Mussabeh Al Kaabi, CEO of Petroleum and Petrochemicals at Mubadala Investment Company, noted that there are “significant technological challenges that can help facilitate the energy transition.”
“We will require all energy resources, including both hydrocarbons and renewables, to meet future global energy demand,” he stressed.
“The key is to ensure these are deployed with maximum efficiency,” Al Kaabi continued, adding, “and we fully explore the opportunities to capture emissions to reduce the industry’s carbon footprint.”
Adnoc began its carbon capture programme in 2009, spearheading the region’s plans to inject CO2 for enhanced oil recovery. In 2016, Adnoc and Masdar teamed up to launch Al Reyadah, a commercial-scale CCUS facility that captures 0.8 million tonnes of CO2 from Emirates Steel Plant.
In 2019, Adnoc announced further ambitions to develop its second CCUS facility in the country that will capture between 1.9 and 2.3 Mtpa of CO2 from its gas processing for enhanced oil recovery.
“The World Bank tells us that we need something around US$70 per tonne of CO2 or more if we have any shot of meeting the Paris Agreement,” said David Livingston, Atlantic Council Deputy Director for Climate and Advanced Energy.
Livingston told the Emirates News Agency, WAM, that to meet targets like that of the World Bank and the Paris Agreement, carbon capture is essential. “It makes the most sense,” because it’s going to help identify the existing assets within natural gas generation, or production facilities in the aluminium and cement industries, he added.
Commenting on UAE efforts to utilise CCUS technologies, Livingston said, “You see things being driven by forward-looking companies that really want to make sure they’re developing the technologies of tomorrow.”
According to the Global CCS Institute, the UAE’s CCUS adoption has proved successful, wherein 2017, the cost of CO2 avoided (US$/tonne CO2) reached $140 for the cement industry, while for natural gas and iron and steel totalling $97 and $90 respectively. The figures refer to the cost and performance of facilities fitted with CCUS technologies, including transport and storage.
But it does not stop there.
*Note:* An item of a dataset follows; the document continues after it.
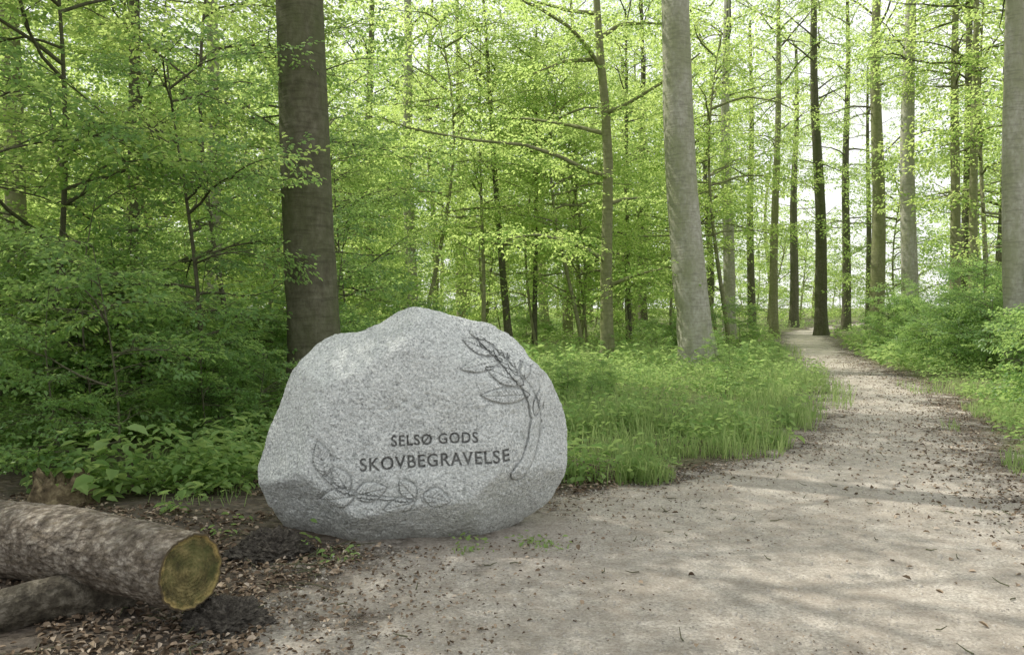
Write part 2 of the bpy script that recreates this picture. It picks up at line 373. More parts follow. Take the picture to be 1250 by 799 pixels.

In the next decade, Adnoc aims to scale-up CCUS deployment six-fold, capturing five million tonnes of CO2 by 2030.
John Roberts, Senior Fellow at the Atlantic Council, said that the GCC region, particularly the UAE, is a “fascinating region” to study internal energy diversification strategies.

“You can see the possibilities of looking beyond fossil fuel energy.”
“The two places that have managed to bank their fossil fuel revenues so that they can move to a post-fossil fuel era are Norway and the GCC region,” he noted.
Roberts added that within the UAE, there is “great confidence” in looking towards a post-fossil fuel dependent energy industry.
The Atlantic Council Global Energy Forum is an international gathering of government, industry, and thought leaders to set the energy agenda for the year.
Taking place in the UAE capital from 10th to 12th January, the 2020 iteration of the forum will focus on three key themes: the role of the oil and gas industry in the energy transition, financing the future of energy and interconnections in a new era of geopolitics.